> [Data to use]
# # # # #

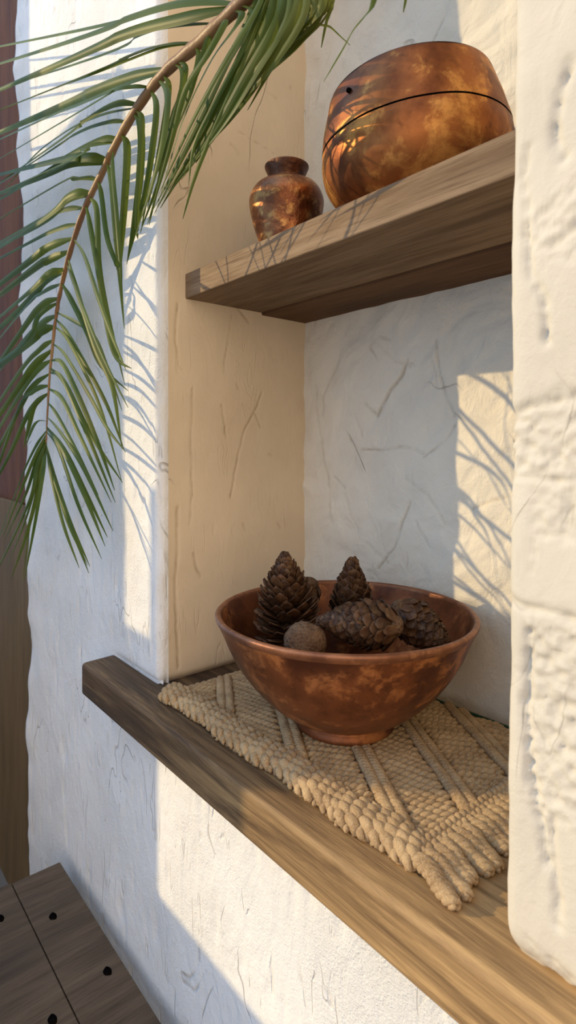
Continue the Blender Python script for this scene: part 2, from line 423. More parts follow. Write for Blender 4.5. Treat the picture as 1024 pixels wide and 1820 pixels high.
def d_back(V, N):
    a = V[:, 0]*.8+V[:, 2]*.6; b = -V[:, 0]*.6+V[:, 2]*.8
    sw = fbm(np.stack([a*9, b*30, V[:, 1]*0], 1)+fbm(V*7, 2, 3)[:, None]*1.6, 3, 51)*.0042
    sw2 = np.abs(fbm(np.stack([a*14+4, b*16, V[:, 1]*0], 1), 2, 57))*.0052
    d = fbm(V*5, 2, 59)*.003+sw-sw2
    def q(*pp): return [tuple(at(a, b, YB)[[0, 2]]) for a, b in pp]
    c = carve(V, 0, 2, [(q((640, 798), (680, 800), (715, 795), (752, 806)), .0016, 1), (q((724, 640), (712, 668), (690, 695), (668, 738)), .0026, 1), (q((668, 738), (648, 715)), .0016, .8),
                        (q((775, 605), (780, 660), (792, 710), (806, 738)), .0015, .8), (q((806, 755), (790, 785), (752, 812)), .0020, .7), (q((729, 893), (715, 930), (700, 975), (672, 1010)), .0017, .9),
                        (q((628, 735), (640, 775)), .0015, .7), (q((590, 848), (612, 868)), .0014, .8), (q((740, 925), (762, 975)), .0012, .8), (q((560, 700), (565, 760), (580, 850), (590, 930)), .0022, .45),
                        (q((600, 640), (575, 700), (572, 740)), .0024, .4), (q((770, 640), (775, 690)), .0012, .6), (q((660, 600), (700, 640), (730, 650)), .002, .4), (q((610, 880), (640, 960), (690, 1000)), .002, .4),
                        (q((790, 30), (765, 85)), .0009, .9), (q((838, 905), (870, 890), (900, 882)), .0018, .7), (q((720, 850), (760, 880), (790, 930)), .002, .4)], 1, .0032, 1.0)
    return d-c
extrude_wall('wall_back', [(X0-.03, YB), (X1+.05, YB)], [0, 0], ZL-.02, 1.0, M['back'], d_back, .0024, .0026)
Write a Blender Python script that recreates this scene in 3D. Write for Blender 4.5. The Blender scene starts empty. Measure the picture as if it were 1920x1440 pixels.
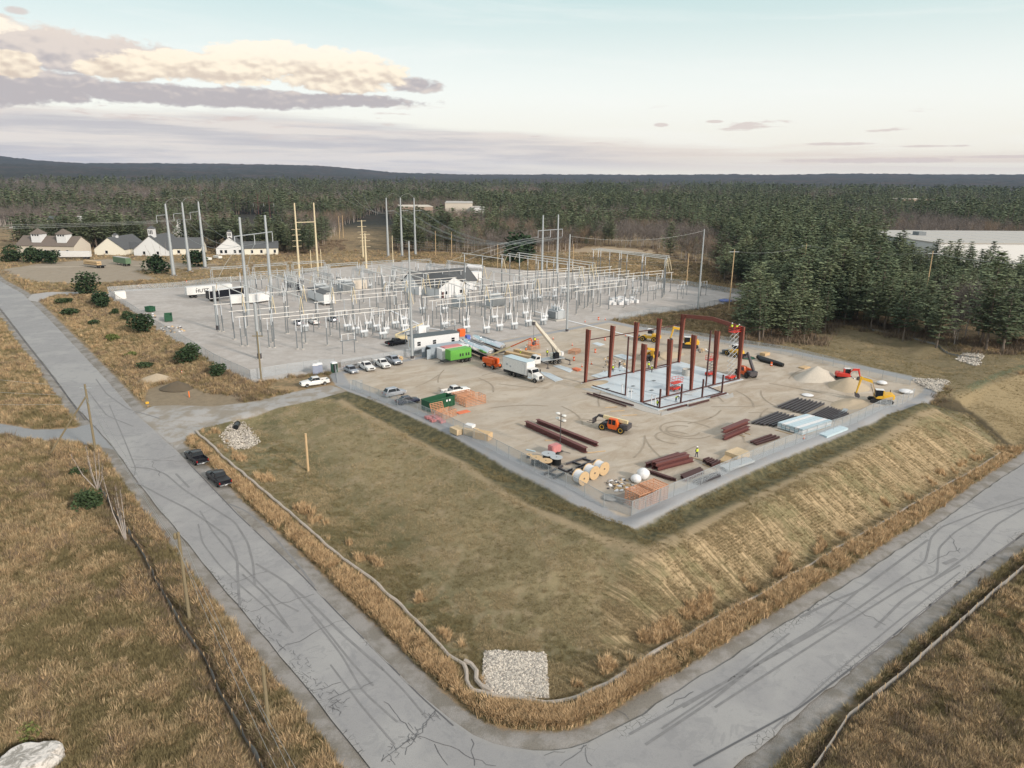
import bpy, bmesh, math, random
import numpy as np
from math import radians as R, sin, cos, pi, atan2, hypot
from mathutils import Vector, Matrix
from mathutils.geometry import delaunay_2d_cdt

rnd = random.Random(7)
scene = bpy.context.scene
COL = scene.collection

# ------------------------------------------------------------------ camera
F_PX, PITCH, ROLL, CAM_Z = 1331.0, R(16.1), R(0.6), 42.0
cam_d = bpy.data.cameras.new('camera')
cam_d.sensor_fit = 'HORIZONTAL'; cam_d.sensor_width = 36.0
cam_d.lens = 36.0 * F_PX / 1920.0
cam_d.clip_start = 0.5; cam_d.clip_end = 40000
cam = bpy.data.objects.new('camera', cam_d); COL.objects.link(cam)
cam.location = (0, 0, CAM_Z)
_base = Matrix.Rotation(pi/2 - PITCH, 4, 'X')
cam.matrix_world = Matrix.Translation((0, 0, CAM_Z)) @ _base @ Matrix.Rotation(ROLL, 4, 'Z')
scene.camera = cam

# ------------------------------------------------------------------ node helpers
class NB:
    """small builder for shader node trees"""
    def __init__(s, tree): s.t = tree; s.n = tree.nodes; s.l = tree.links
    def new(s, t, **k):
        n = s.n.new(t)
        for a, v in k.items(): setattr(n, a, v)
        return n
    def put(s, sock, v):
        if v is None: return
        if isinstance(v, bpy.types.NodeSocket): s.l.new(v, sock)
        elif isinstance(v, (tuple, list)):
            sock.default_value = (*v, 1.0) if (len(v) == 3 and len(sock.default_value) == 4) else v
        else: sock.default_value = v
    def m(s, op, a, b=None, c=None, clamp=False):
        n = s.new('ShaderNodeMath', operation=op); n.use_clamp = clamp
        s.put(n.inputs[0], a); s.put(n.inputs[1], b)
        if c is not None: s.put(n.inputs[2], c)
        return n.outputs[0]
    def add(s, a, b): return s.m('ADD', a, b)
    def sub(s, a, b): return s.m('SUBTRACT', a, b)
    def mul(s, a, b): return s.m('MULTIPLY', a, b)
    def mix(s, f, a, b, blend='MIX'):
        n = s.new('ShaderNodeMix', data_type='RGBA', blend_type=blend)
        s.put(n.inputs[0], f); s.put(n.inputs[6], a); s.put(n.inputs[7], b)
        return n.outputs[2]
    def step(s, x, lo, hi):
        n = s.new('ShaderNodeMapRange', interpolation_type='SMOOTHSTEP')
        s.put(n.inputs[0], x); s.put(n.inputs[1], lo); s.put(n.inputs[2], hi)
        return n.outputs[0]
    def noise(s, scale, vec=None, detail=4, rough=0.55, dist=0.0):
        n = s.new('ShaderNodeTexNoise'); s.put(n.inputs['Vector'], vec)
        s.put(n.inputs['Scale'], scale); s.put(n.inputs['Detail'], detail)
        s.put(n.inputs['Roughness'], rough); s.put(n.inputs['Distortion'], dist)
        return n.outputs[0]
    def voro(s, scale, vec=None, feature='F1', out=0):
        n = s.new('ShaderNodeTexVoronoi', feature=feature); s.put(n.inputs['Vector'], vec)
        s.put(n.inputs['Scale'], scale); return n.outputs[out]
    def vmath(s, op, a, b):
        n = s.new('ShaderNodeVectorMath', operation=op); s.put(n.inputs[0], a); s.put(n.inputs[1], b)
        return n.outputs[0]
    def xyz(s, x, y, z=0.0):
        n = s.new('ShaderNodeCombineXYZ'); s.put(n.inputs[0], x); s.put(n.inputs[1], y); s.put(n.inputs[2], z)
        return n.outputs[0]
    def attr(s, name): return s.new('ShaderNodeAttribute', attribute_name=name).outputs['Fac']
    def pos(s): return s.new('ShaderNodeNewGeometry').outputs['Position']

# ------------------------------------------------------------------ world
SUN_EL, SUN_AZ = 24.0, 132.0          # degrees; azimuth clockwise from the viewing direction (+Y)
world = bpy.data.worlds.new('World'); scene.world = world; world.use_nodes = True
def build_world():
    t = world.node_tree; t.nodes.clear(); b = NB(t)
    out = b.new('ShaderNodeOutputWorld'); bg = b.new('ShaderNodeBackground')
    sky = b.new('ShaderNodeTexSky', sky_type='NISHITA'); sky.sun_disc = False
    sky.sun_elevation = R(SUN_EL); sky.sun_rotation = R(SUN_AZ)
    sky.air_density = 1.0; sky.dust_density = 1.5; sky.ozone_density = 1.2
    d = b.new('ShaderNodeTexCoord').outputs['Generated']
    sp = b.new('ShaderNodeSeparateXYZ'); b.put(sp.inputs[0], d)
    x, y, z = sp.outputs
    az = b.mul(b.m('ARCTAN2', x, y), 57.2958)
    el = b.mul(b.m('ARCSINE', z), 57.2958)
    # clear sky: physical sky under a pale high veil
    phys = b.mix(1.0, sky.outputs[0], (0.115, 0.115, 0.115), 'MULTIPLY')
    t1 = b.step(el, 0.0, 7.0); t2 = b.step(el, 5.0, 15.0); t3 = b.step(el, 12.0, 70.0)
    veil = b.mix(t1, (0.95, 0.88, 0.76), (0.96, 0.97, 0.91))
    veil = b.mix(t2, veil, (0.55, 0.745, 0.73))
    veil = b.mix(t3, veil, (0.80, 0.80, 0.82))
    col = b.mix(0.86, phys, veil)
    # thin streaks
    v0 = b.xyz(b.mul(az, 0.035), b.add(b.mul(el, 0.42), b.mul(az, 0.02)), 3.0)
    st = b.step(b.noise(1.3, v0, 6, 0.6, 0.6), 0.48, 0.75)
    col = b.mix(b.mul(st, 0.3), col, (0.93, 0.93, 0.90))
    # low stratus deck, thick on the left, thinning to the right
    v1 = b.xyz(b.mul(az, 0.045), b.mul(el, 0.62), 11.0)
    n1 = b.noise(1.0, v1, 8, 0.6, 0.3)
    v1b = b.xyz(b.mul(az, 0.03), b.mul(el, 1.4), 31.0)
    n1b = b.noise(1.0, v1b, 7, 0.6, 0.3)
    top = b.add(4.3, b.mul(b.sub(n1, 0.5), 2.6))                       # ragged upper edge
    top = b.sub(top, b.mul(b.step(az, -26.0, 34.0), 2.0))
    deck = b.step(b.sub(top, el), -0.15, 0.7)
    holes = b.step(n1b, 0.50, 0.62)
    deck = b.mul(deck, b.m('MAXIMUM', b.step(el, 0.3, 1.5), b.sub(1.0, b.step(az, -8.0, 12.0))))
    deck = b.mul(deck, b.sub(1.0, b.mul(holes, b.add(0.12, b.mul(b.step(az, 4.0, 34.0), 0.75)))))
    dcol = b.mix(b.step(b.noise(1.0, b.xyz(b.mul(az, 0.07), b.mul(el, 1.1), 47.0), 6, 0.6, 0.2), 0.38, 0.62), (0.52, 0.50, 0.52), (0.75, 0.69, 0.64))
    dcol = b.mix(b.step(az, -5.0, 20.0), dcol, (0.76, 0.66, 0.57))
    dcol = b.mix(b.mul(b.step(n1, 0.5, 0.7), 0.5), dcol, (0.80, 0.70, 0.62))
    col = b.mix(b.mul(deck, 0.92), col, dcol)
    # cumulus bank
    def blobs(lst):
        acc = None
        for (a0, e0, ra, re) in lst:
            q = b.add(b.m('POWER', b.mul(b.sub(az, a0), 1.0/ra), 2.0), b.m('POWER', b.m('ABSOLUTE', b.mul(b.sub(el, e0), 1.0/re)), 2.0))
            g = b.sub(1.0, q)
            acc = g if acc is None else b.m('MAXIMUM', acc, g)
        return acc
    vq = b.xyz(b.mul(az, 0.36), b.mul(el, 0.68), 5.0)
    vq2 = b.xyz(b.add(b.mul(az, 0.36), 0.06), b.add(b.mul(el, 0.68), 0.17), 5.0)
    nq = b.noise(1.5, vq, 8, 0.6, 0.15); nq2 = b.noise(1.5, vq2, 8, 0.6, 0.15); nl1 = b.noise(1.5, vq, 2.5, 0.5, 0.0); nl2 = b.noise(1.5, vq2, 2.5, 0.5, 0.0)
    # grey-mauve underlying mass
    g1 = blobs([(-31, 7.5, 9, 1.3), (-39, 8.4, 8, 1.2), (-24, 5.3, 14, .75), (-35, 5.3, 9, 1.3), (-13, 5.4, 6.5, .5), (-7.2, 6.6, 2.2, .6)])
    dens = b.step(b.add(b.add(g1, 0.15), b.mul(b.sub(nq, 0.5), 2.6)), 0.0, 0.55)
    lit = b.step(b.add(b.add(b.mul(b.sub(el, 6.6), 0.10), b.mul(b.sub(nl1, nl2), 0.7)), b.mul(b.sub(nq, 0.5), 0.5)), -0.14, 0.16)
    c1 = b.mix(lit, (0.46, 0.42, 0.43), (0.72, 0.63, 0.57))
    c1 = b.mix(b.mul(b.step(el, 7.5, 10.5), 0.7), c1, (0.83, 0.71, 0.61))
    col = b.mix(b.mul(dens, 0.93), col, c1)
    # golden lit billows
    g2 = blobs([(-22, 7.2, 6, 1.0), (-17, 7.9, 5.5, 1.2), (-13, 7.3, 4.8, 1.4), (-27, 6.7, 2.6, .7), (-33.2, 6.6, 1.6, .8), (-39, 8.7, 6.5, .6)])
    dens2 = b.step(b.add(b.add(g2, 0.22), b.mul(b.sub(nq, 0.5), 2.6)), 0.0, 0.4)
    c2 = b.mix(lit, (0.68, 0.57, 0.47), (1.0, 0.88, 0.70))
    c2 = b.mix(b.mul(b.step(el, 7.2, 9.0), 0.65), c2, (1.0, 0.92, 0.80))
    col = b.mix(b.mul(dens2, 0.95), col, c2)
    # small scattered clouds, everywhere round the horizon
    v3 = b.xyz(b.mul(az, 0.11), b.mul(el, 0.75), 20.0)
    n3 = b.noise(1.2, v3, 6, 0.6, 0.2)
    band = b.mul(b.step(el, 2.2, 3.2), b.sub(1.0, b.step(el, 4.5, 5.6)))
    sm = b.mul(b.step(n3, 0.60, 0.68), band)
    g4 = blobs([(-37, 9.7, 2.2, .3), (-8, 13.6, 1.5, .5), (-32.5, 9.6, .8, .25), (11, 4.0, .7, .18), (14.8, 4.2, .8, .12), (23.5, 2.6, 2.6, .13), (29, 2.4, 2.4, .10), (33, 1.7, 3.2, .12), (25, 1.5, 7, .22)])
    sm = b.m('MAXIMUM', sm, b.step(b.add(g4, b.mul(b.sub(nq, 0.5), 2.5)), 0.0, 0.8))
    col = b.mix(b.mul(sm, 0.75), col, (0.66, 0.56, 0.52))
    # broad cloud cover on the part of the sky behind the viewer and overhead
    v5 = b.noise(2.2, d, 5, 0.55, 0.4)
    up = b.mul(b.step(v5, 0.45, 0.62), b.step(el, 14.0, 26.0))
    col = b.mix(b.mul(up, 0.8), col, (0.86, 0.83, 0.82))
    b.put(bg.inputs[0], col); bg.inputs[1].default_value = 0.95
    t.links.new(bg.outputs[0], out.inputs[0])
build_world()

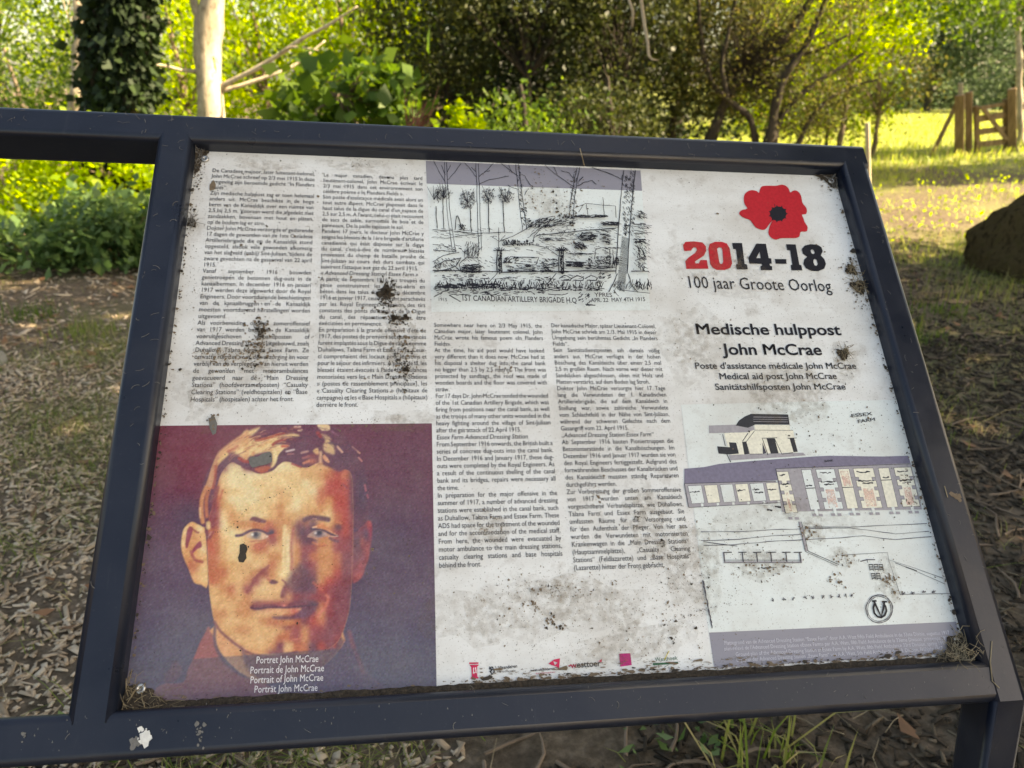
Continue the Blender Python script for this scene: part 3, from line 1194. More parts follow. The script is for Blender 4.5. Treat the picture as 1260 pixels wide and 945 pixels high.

# # # # #

> [Brief]
Exactly the lines from the one with "Write a Blender" through the one with "from mathutils.geometry import" are to be reproduced, and no pictures with them.

> [Solution to the exercise]
Write a Blender Python script that recreates this scene in 3D. Write for Blender 4.5. The Blender scene starts empty. Measure the picture as if it were 1920x1440 pixels.
import bpy, bmesh, math, random
import numpy as np
from math import radians as R, sin, cos, pi, atan2, hypot
from mathutils import Vector, Matrix
from mathutils.geometry import delaunay_2d_cdt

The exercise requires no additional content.